• The data:
------------------------------------------------

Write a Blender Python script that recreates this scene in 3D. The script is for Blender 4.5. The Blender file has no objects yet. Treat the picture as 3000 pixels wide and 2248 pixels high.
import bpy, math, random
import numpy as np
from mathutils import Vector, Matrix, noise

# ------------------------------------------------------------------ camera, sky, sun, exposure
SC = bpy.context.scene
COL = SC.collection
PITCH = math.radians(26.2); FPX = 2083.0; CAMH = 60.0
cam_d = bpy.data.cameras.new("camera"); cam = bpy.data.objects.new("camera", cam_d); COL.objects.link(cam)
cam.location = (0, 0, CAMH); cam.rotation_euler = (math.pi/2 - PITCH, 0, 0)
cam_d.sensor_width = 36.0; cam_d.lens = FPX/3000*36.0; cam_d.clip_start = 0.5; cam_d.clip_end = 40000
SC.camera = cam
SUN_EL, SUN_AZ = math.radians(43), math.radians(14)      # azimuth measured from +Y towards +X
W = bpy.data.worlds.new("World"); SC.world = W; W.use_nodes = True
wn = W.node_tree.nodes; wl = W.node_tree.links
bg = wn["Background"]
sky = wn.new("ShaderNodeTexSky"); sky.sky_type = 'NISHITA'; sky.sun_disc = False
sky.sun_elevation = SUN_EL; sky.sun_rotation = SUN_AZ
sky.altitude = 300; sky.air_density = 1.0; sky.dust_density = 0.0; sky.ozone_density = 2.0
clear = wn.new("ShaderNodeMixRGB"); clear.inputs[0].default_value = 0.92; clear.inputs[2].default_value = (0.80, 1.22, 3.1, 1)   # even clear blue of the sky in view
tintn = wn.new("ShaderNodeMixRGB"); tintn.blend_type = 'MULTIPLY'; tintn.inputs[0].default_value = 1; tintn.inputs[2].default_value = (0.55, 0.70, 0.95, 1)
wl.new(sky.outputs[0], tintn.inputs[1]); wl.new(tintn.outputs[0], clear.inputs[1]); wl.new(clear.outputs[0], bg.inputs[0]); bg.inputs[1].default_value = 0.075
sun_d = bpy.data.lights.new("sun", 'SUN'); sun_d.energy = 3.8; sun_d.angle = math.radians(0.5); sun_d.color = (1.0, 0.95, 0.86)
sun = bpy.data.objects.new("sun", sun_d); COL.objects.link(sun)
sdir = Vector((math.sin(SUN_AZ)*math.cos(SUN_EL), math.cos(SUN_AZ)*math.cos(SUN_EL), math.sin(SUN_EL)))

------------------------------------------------

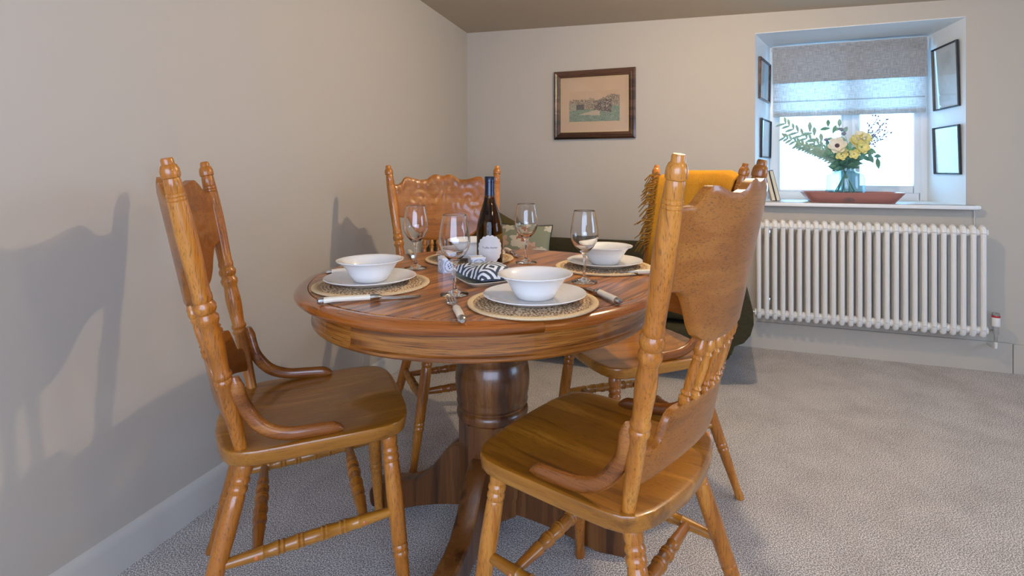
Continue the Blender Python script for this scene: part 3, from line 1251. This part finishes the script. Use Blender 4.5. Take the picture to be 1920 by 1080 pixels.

------------------------------------------------

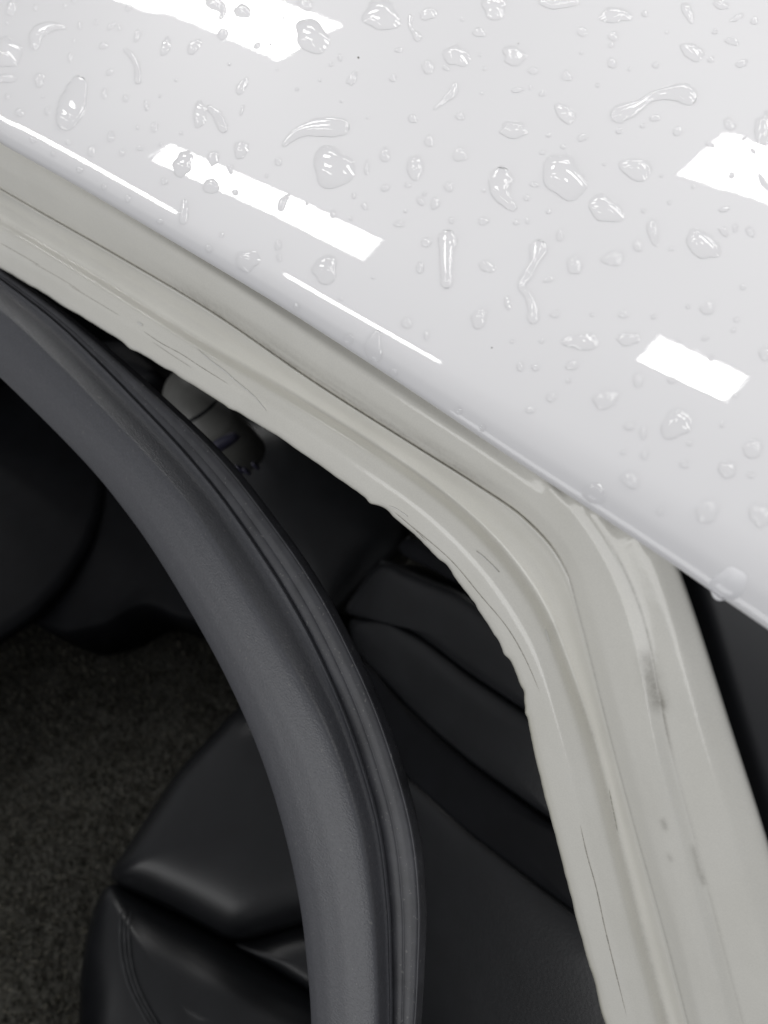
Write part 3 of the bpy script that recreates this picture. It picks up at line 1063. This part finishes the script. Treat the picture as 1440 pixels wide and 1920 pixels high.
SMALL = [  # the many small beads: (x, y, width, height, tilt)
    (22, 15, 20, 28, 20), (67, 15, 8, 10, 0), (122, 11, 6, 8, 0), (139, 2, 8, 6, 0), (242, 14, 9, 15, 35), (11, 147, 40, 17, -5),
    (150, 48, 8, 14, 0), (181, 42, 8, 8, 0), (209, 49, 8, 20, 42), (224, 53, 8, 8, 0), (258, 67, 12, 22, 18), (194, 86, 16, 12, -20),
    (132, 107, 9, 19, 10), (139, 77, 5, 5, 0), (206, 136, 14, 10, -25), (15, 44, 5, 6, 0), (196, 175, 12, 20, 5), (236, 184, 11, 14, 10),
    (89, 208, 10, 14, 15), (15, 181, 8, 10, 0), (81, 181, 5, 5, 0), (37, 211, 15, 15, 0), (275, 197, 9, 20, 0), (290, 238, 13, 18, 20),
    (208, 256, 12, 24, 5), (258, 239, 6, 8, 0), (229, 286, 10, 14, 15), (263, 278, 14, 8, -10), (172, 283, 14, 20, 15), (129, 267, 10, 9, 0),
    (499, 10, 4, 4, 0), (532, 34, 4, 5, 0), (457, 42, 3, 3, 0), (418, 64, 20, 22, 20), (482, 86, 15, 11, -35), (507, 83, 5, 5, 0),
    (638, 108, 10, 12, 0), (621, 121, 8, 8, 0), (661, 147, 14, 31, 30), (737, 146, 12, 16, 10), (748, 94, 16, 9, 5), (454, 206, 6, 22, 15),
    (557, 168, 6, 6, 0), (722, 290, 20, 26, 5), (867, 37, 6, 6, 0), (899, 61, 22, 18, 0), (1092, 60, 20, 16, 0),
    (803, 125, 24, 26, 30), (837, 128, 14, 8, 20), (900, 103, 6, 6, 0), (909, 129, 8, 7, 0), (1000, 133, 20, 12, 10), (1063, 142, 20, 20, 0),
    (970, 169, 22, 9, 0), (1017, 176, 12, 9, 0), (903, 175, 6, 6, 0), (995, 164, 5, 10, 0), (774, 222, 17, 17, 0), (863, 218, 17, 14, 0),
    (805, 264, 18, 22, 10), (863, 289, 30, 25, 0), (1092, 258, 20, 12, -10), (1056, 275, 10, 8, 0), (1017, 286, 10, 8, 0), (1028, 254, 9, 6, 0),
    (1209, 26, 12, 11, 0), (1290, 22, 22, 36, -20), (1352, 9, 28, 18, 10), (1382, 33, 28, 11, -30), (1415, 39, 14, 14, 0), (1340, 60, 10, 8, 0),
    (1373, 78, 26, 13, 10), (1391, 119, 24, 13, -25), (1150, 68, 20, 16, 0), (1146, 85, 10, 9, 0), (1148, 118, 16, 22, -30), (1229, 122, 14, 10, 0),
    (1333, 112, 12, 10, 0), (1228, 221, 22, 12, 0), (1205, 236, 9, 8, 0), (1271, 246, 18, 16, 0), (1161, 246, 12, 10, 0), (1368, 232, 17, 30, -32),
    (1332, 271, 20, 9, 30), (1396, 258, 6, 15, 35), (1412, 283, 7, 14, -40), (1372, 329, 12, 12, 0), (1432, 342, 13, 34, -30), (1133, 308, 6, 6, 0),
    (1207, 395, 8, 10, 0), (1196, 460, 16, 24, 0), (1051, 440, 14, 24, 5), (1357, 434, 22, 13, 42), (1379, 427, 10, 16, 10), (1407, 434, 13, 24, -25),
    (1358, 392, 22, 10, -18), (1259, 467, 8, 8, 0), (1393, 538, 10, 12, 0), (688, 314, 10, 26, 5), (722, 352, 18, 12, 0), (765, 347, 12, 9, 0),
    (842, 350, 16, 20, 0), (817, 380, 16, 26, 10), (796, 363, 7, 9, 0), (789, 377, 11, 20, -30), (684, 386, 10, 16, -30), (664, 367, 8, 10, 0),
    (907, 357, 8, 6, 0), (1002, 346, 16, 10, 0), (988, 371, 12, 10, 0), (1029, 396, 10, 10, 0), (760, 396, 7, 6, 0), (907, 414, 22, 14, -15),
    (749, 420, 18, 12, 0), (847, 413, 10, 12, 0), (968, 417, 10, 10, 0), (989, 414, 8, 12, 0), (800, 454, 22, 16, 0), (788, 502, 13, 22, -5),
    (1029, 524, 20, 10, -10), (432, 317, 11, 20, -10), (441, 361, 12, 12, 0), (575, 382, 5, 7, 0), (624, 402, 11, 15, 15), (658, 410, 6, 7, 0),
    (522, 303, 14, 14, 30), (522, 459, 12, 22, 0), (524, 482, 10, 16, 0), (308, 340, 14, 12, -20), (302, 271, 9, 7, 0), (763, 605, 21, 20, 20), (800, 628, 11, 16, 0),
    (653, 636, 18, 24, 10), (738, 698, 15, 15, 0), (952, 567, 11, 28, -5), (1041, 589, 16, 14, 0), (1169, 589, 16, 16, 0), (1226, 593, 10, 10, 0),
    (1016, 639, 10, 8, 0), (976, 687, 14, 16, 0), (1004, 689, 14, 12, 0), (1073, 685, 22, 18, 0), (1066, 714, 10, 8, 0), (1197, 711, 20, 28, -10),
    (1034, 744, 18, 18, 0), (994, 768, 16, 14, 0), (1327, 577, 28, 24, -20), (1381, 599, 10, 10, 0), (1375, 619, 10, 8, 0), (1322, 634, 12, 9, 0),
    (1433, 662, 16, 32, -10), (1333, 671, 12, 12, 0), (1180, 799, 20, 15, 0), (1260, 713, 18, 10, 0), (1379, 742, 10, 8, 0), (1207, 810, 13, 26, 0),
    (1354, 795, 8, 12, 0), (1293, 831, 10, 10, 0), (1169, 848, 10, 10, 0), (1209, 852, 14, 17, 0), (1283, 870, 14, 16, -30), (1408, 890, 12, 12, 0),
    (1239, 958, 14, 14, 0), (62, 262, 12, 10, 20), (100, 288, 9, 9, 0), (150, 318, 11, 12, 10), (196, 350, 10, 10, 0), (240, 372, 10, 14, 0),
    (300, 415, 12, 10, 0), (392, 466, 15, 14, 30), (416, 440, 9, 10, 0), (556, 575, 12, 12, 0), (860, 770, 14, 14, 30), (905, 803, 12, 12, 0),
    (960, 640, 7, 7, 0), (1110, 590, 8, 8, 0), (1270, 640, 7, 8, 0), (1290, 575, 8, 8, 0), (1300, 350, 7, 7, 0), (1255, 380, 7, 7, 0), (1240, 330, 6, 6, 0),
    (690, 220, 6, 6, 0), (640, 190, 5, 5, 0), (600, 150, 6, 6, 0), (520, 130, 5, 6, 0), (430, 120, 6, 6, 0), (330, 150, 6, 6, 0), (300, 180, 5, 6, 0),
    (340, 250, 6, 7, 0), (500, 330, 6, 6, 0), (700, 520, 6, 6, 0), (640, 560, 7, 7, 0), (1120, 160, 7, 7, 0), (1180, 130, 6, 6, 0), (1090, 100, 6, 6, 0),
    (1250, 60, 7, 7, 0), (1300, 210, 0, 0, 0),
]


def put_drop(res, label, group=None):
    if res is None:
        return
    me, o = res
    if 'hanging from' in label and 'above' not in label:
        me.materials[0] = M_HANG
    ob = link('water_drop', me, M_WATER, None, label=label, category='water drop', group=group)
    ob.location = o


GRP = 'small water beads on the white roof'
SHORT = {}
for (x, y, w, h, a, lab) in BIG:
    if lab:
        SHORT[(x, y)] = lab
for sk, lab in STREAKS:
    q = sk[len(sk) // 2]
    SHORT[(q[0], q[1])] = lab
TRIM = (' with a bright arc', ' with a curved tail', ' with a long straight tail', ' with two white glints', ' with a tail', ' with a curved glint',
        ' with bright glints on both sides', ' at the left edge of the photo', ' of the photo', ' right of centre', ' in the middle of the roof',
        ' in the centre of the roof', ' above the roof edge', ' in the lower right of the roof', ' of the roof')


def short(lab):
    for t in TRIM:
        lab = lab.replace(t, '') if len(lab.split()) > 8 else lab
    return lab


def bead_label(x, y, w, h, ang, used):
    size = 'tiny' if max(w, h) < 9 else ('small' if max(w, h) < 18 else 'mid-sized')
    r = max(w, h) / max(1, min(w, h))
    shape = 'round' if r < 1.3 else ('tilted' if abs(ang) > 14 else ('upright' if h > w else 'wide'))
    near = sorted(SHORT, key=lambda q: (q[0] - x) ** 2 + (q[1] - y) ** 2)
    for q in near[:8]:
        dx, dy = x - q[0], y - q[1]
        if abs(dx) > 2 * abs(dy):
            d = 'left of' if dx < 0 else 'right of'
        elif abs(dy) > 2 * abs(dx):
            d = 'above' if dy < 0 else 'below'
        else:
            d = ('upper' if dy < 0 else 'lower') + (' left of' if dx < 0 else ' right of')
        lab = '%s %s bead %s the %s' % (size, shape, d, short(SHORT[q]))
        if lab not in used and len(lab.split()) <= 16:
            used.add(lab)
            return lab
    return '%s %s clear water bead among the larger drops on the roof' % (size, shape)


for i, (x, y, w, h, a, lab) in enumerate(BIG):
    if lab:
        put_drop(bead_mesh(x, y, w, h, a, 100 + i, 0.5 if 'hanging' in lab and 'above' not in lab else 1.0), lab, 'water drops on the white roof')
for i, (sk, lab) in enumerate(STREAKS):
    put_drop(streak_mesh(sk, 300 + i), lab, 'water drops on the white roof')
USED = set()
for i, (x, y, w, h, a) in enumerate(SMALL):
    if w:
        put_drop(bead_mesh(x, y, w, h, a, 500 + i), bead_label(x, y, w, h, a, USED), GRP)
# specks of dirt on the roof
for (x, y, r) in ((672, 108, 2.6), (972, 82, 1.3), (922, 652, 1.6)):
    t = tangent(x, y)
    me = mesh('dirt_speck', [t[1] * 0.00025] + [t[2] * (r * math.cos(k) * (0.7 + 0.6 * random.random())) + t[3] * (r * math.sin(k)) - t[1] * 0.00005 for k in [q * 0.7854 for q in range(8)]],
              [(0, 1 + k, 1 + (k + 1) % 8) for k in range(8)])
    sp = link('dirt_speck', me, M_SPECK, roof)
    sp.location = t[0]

------------------------------------------------

• What you have to do:
Reproduce exactly the lines from the one containing "Write a Blender" through the one containing "from mathutils import Vector, Matrix, noise", inclusive, and nothing else.

• Solved problem:
Write a Blender Python script that recreates this scene in 3D. The script is for Blender 4.5. The Blender file has no objects yet. Treat the picture as 3000 pixels wide and 2248 pixels high.
import bpy, math, random
import numpy as np
from mathutils import Vector, Matrix, noise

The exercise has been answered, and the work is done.